## [SOURCE EXCERPT]
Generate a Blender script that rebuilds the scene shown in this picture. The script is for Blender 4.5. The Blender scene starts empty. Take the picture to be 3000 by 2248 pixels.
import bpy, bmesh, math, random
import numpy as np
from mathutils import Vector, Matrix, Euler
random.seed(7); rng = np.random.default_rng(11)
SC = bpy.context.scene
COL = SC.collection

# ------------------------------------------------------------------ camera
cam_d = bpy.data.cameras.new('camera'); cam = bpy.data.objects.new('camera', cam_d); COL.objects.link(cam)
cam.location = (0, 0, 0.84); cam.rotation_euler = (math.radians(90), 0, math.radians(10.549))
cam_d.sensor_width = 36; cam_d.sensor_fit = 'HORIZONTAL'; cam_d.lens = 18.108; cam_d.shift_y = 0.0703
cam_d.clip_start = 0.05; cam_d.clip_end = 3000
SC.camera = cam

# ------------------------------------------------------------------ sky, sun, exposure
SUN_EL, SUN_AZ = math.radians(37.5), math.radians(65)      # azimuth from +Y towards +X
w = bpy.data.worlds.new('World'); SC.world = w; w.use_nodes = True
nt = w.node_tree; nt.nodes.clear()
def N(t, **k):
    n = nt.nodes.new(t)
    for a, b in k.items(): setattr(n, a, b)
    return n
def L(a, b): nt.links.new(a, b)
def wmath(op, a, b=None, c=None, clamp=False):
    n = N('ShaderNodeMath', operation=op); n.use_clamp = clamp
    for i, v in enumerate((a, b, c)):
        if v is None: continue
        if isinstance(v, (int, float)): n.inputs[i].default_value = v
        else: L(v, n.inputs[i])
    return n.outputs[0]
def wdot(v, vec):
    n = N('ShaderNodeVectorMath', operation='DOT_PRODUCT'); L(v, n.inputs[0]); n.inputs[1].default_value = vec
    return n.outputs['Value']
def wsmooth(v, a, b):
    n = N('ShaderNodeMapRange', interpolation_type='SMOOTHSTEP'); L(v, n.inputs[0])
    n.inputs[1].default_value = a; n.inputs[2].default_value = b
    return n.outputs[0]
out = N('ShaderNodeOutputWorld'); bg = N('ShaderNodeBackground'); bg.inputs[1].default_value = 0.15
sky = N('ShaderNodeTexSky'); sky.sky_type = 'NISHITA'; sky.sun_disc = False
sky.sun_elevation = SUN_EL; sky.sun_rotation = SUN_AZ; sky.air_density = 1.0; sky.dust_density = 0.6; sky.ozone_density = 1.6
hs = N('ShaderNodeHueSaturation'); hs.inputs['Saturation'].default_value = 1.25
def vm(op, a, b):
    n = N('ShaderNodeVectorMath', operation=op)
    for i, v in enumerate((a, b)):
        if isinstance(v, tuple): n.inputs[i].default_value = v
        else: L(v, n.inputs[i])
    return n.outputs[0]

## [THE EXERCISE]
Beginning at the top of the data, extract each line through the line containing "SC.camera = cam" and return those lines exactly, with nothing added.

## [TASK RESPONSE]
Generate a Blender script that rebuilds the scene shown in this picture. The script is for Blender 4.5. The Blender scene starts empty. Take the picture to be 3000 by 2248 pixels.
import bpy, bmesh, math, random
import numpy as np
from mathutils import Vector, Matrix, Euler
random.seed(7); rng = np.random.default_rng(11)
SC = bpy.context.scene
COL = SC.collection

# ------------------------------------------------------------------ camera
cam_d = bpy.data.cameras.new('camera'); cam = bpy.data.objects.new('camera', cam_d); COL.objects.link(cam)
cam.location = (0, 0, 0.84); cam.rotation_euler = (math.radians(90), 0, math.radians(10.549))
cam_d.sensor_width = 36; cam_d.sensor_fit = 'HORIZONTAL'; cam_d.lens = 18.108; cam_d.shift_y = 0.0703
cam_d.clip_start = 0.05; cam_d.clip_end = 3000
SC.camera = cam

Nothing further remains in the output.